-- START DATASET RECORDS --
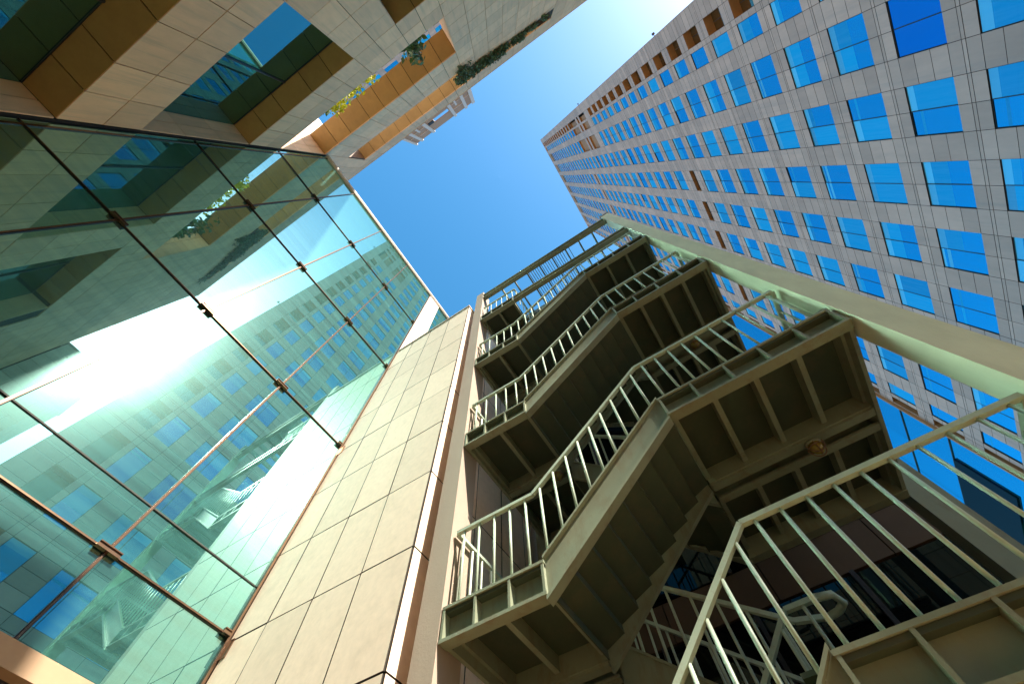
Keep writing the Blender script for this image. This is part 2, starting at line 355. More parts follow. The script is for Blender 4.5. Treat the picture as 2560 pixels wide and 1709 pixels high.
-- END DATASET RECORDS --
-- START DATASET RECORDS --
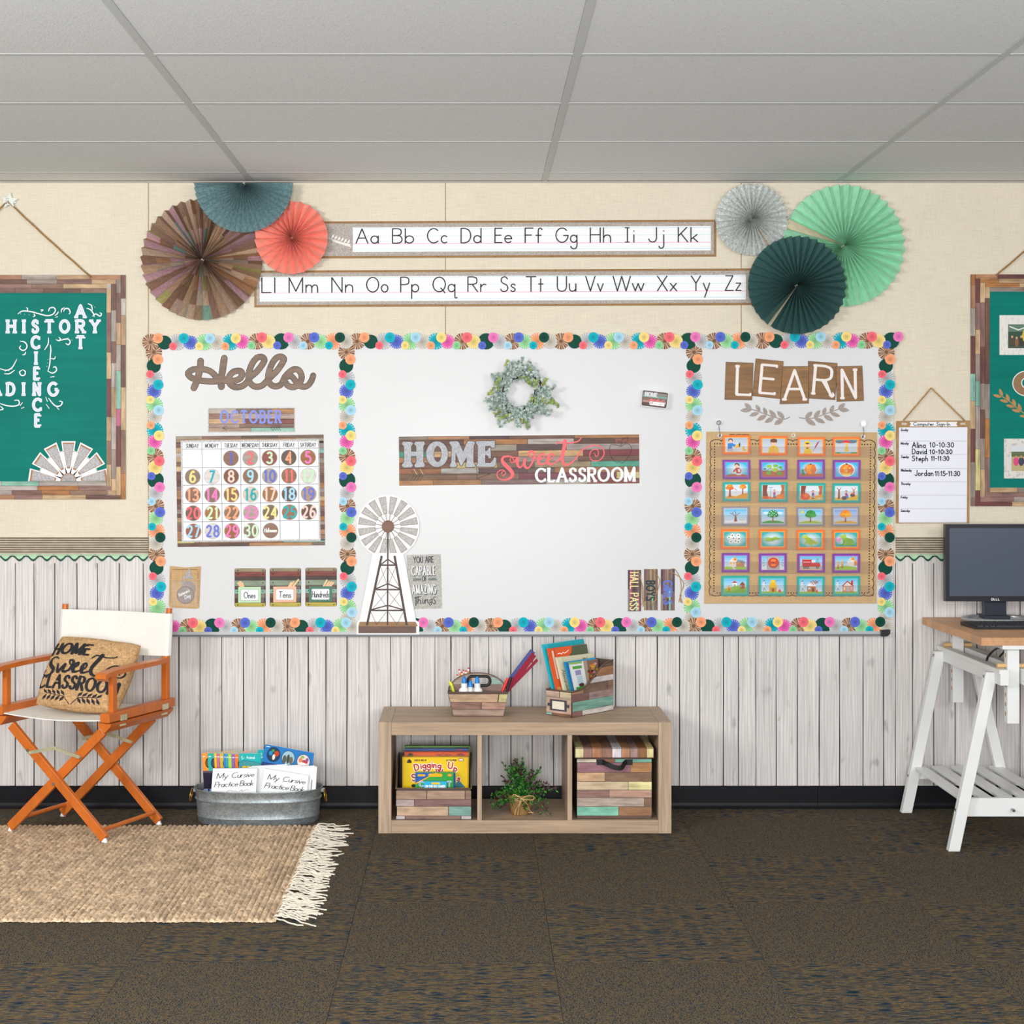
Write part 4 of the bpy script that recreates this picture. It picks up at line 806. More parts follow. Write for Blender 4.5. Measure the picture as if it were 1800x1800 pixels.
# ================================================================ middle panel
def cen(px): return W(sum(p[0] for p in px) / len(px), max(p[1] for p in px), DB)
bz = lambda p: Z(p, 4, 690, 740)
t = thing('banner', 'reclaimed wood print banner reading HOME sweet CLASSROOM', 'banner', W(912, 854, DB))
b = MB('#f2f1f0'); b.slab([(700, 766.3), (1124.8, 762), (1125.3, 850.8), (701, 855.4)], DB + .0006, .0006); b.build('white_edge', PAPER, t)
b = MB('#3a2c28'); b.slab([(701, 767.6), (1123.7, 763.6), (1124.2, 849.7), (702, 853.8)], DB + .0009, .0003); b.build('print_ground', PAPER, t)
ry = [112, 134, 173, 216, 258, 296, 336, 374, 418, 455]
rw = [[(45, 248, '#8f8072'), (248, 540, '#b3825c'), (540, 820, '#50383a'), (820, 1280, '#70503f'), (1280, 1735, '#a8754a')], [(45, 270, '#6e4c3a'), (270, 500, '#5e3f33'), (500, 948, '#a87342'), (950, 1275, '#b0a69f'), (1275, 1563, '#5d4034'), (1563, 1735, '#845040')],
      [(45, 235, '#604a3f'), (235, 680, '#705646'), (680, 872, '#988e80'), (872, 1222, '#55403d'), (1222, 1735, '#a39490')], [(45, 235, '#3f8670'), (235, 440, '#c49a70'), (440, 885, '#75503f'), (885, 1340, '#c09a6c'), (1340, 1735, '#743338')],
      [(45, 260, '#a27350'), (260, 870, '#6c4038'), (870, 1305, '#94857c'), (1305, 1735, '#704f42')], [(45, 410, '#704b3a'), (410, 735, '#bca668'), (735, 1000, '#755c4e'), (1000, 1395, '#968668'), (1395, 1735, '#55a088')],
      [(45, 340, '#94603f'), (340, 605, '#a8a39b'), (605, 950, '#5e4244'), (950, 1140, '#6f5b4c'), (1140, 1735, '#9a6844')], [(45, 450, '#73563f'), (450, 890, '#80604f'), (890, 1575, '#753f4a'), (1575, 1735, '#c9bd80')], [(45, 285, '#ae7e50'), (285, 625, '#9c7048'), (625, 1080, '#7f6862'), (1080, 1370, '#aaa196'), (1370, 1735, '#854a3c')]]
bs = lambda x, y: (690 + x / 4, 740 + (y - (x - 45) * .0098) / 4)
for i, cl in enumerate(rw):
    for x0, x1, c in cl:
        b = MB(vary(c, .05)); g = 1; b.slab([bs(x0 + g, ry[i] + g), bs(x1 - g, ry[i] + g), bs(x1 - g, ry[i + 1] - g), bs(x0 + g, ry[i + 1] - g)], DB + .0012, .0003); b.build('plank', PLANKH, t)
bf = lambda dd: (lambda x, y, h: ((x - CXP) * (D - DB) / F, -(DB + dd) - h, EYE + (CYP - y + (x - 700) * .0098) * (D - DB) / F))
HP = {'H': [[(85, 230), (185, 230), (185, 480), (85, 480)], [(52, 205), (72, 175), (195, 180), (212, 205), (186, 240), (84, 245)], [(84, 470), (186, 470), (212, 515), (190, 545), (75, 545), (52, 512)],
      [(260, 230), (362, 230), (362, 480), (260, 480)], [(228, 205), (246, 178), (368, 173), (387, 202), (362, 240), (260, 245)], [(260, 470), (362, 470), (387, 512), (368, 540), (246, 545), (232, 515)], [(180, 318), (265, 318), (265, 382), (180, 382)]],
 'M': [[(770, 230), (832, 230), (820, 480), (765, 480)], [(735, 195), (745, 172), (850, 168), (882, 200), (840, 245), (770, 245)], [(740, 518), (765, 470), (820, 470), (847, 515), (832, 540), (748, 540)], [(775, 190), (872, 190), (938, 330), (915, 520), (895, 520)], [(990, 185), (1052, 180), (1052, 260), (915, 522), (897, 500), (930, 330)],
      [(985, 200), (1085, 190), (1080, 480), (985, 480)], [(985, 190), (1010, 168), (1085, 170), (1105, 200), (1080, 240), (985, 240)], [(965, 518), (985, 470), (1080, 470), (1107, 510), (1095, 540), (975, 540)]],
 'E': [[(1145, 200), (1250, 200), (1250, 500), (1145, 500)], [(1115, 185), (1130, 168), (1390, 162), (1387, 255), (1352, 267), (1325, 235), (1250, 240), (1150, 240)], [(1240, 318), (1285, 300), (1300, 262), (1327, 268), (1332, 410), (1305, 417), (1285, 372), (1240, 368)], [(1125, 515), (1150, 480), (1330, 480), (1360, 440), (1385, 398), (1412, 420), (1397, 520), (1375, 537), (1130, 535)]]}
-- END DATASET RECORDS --
What is the number of lines in the records that contain the word "More"? Answer with the number and nothing else.

2